Braking Technique - Balanced Braking

Technique
Braking is probably the most important of all streetbike skills, which explains why we get so many questions on the subject. Here are common questions: Is it OK to use only the front brake? Are there times when it's better to use only the rear? Isn't a combination of the two better overall?

The answers, of course, depend entirely on the situation. For most riders on most roads, a combination of front and rear brake is arguably the most efficient scenario. Although the front brake offers the most stopping power, using the front and rear in tandem in the right amounts usually results in a shorter, more controlled stop than simply using the front brake alone. We're talking basic braking here-on surface streets, on the freeway, in parking lots-wherever unusual speed, surface or traffic situations aren't present.

Generally, the speed of the bike determines the ideal front/rear braking-force ratio. At slower speeds, say, between a parking-lot pace and a typical surface-street speed of 35 mph, the breakdown is more evenly split; a 50/50 front/rear mix will likely work well here. But as speeds increase the braking emphasis needs to move forward. At 45 mph, for instance, you'll want to back off the rear brake somewhat, maybe go with a 60/40 front/rear ratio. At 60 mph, the split needs to move forward yet again; a 70/30 or even 80/20 ratio will be better. The higher the speed, the more important practiced and proficient use of the front brake becomes.

In a higher-speed, street environment (or on the racetrack), using only the front brake is perfectly fine (just be on the lookout for more radical frontward pitching, and maybe a bit less overall stability). After all, aggressive front braking renders the rear wheel nearly weightless, which makes use of the rear brake a tricky affair; using only the front binder takes that problematic variable out of the equation. Many expert riders tell us that ignoring the rear brake means there's one less thing they have to think about. Bottom line?
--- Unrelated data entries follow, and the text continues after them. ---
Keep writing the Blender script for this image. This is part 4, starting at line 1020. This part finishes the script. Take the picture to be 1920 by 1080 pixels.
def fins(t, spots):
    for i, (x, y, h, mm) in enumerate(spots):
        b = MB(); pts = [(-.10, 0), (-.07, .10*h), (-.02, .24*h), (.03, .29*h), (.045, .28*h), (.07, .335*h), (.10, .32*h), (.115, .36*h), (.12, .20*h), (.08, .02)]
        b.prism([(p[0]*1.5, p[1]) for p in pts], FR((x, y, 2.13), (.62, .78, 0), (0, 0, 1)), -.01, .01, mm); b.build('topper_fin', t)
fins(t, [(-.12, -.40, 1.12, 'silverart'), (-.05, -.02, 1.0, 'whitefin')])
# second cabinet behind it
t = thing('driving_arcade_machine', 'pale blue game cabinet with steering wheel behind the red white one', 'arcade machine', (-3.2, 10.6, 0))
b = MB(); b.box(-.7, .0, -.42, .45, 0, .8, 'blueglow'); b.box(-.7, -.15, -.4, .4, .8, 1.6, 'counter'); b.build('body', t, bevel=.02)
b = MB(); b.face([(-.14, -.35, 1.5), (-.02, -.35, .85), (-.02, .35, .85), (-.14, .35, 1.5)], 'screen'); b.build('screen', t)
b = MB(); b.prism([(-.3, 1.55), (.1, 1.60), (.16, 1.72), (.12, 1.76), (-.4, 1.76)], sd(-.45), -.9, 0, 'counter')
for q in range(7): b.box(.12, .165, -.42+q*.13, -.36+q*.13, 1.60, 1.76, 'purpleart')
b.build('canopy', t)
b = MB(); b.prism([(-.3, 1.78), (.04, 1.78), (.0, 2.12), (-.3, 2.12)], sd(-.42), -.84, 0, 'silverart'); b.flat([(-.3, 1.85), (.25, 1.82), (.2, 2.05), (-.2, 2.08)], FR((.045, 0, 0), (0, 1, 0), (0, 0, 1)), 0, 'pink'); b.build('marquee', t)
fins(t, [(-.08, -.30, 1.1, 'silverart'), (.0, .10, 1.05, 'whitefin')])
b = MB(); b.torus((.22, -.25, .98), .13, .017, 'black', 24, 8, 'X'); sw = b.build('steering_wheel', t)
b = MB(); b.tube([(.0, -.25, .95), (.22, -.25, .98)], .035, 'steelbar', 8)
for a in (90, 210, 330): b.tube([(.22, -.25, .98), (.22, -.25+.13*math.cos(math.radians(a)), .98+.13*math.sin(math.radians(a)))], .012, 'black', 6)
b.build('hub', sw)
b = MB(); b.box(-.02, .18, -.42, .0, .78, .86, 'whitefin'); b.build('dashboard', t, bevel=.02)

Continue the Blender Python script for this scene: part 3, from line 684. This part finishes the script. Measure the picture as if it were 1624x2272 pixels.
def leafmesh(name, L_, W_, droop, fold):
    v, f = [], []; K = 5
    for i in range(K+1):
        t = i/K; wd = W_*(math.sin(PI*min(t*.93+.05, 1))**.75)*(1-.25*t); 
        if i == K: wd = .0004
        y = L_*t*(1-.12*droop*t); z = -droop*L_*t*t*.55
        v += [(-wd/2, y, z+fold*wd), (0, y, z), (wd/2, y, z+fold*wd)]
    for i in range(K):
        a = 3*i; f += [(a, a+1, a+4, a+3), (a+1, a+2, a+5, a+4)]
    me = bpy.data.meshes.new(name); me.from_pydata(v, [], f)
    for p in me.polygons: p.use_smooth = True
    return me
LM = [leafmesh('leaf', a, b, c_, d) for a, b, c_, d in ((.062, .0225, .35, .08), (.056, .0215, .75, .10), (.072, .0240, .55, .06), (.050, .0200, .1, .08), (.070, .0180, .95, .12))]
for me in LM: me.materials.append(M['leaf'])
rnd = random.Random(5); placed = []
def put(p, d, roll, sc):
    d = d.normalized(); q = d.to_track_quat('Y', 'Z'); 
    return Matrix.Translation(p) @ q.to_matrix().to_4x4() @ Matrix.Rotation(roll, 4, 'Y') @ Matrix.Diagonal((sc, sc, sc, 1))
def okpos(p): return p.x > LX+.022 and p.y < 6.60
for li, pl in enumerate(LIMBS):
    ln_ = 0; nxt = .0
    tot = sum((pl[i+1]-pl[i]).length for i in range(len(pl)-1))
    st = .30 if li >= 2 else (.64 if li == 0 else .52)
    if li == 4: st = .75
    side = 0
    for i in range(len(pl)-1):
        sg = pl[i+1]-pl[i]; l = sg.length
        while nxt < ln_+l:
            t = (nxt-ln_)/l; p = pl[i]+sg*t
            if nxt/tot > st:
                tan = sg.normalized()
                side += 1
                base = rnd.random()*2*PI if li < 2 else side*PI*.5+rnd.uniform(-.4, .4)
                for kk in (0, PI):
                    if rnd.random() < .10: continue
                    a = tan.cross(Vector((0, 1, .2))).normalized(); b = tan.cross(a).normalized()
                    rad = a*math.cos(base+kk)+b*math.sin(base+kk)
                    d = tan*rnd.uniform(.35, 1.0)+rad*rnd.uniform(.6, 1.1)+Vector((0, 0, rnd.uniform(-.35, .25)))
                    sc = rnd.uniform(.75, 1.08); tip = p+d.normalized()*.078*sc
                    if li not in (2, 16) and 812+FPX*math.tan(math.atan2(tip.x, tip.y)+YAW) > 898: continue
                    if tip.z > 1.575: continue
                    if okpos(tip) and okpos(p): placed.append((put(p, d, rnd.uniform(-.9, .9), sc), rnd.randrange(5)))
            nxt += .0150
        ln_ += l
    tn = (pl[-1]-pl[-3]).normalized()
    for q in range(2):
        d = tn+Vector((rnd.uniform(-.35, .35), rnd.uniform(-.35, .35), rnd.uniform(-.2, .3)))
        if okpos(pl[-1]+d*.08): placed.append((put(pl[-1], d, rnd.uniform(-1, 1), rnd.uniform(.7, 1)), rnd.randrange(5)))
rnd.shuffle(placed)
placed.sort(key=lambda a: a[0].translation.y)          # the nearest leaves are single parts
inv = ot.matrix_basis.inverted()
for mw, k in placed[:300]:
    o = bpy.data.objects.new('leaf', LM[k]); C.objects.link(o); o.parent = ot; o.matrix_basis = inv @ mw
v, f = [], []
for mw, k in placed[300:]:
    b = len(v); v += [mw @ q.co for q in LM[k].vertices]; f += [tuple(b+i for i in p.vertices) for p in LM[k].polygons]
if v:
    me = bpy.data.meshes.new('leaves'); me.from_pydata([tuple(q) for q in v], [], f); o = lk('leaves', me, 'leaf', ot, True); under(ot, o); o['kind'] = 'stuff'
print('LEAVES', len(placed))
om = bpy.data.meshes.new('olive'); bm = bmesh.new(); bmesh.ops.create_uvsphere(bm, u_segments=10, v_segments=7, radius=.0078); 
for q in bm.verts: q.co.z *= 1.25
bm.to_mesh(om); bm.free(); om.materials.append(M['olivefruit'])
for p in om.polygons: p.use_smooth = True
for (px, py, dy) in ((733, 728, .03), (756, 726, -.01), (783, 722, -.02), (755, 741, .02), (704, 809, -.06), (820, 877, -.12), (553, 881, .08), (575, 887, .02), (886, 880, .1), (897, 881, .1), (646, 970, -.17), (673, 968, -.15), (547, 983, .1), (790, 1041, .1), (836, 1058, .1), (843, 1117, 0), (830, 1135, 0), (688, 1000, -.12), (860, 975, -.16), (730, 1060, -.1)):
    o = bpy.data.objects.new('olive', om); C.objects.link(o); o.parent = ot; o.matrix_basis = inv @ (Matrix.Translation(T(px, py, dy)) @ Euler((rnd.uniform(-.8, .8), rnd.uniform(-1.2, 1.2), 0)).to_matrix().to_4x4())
You've gotta be really good to use both brakes at serious speeds.

There are times where it's best to use only the rear brake; slow-speed situations, mostly, such as gravelly parking lots and those times when you need to execute a U-turn in a tight space.

As always, lots of practice is the key to getting the best possible grip on your braking technique-and that means lots of riding. Who would've thought practice could be so much fun?